Потом Верньо говорит о другом роде мужества – о мужестве, которое следует выказать относительно иностранных держав: «Поскольку так много говорят о великом политическом акте, то небесполезно рассмотреть вопрос и с этой стороны. Не подлежит сомнению, что державы ждут только этого последнего предлога, чтобы всем вместе нагрянуть во Францию. Мы их, конечно, победим: геройство французских солдат есть верное в том ручательство; но это потребует усугубления расходов и больших усилий. Если война принудит нас к новому выпуску ассигнаций, который сразу поднимет цену на продукты первой необходимости; если она нанесет новые и смертельные удары торговле; если прольет потоки крови на суше и на море – какую большую услугу окажете вы человечеству?
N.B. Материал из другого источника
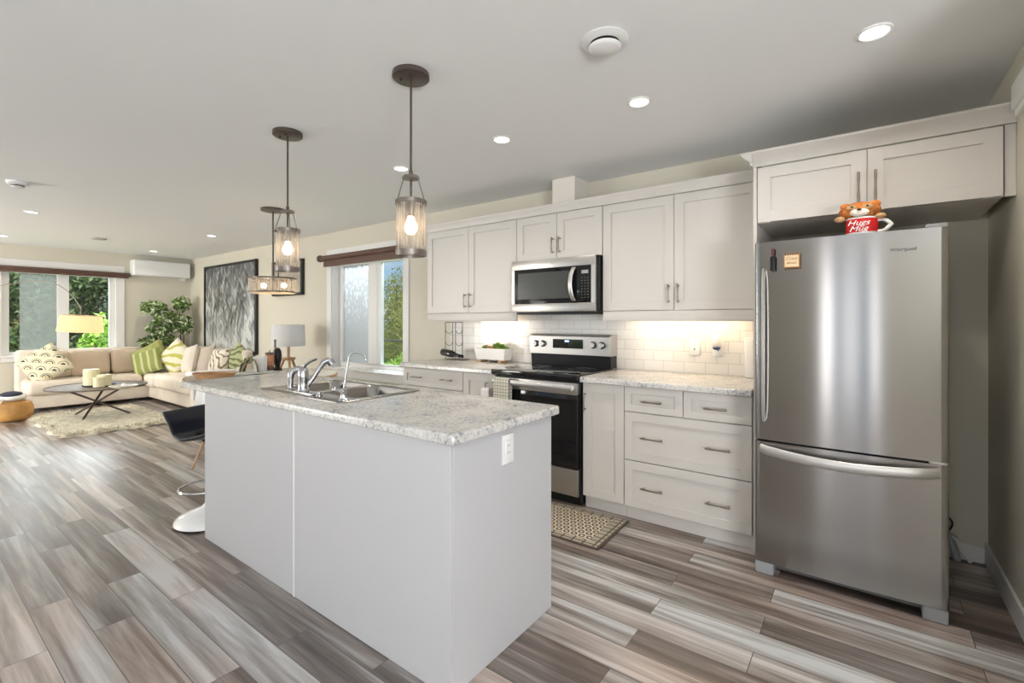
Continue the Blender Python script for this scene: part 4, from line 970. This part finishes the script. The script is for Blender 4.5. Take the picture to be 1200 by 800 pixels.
p1 = pendant(-1.692, 1.486, 'pendant lamp nearest the camera, with gauze cylinder shade')
pendant(-2.822, 1.500, 'second pendant lamp, farther along the island', p1)
# dining chandelier
dx_, dy_ = -4.88, 2.44
t = thing('chandelier', 'wide drum chandelier with two glowing bulbs over the dining table', 'chandelier', (dx_, dy_, CZ))
MB().lathe([(0, 0), (.115, 0), (.115, -.022), (0, -.026)], (dx_, dy_, CZ), 40).build('canopy', 'bronze', t)
MB().cyl((dx_, dy_, CZ - .02), (dx_, dy_, 1.70), .008, n=14).cyl((dx_ + .05, dy_ + .03, 1.82), (dx_ + .05, dy_ + .03, 1.70), .006, n=10).build('rod', 'bronze', t)
for z0, z1, nm in ((1.728, 1.742, 'top_ring'), (1.590, 1.602, 'bottom_ring')):
    MB().lathe([(.218, z0), (.226, z0), (.226, z1), (.218, z1), (.218, z0)], (dx_, dy_, 0), 56).build(nm, 'bronze', t)
MB().lathe([(.221, 1.600), (.221, 1.730)], (dx_, dy_, 0), 56).build('gauze_shade', 'gauze', t)
MB().lathe([(0, 1.586), (.20, 1.582), (.219, 1.588), (.219, 1.592), (0, 1.590)], (dx_, dy_, 0), 48).build('glass_diffuser', veil('frosted_diffuser', (.95, .85, .70), .8, .8), t)
m_ = MB()
for k in range(3):
    a = R(40 + 120 * k); m_.tube([(dx_, dy_, 1.71), (dx_ + .11 * math.cos(a), dy_ + .11 * math.sin(a), 1.725), (dx_ + .22 * math.cos(a), dy_ + .22 * math.sin(a), 1.735)], .005, 8)
m_.build('spider_arms', 'bronze', t)
for a in (200, 30):
    a = R(a); MB().sph((dx_ + .12 * math.cos(a), dy_ + .12 * math.sin(a), 1.665), .028, n=16).build('bulb', 'bulb', t)
    l = bpy.data.lights.new('chandelier_glow', 'POINT'); l.energy = 1.6; l.color = (1, .74, .48); l.shadow_soft_size = .04
    q = bpy.data.objects.new('chandelier_glow', l); COL.objects.link(q); q.parent = t; q.location = (.12 * math.cos(a), .12 * math.sin(a), 1.665 - CZ)

# ------------------------------------------------------------ stool, dining set
sx_, sy_ = -3.43, 1.31
t = thing('bar_stool', 'black shell bar stool on a white dome base at the island end', 'bar stool', (sx_, sy_, 0), local=True)
MB().lathe([(0, 0), (.19, 0), (.205, .004), (.205, .012)], n=48).build('base_gasket', 'black', t)
MB().lathe([(.205, .012), (.20, .03), (.17, .052), (.11, .075), (.05, .10), (.035, .12), (.033, .17), (0, .17)], n=48).build('base', 'whitegloss', t)
MB().cyl((0, 0, .16), (0, 0, .60), .022, n=20).build('gas_lift', 'chrome', t)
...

Какой признательностью будет обязана вам родина за то, что вы от ее имени, но мимо ее верховной власти, совершите акт мщения, который сделается причиной или даже только предлогом таких бедствий? Я не допускаю мысли о неудачах, но посмеете ли вы похвастаться перед нею вашими заслугами? Не будет ни одного семейства, которому не пришлось бы оплакивать сына или отца; на земледелие скоро не хватит рук; мастерские опустеют; ваша истощенная казна потребует новых налогов; общественный организм, измученный нападениями врагов и внутренними раздорами, впадет в агонию. Берегитесь, как бы Франция среди торжеств не стала походить на знаменитые египетские памятники, пережившие свое время: проезжий иноземец дивится их величественности, но если проникнет внутрь – что находит он? Безжизненный прах и могильную тишину».
Кроме этих опасений, уму оратора представляются еще другие, подсказанные английской историей и действиями Кромвеля – главного, но скрытного виновника казни Карла I. Кромвель, постоянно натравливавший народ, сначала на короля, потом на самый парламент, кончил тем, что сломил свое слабое орудие и сам завладел верховной властью. «Не случалось ли вам слышать, – продолжает Верньо, – в этой ограде и в других местах такого рода крики: “Если хлеб дорог, причина тому в Тампле; если звонкая монета редкость, причина тому в Тампле; если наши армии нуждаются, причина тому в Тампле; если мы каждый день видим перед собой нищету, причина тому в Тампле!”? Тем, кто говорит это, однако, не безызвестно, что дороговизна хлеба, малый оборот продовольствия, плохое управление армиями и нищета, вид которой огорчает нас, зависят от совсем других причин. Какие же у них намерения?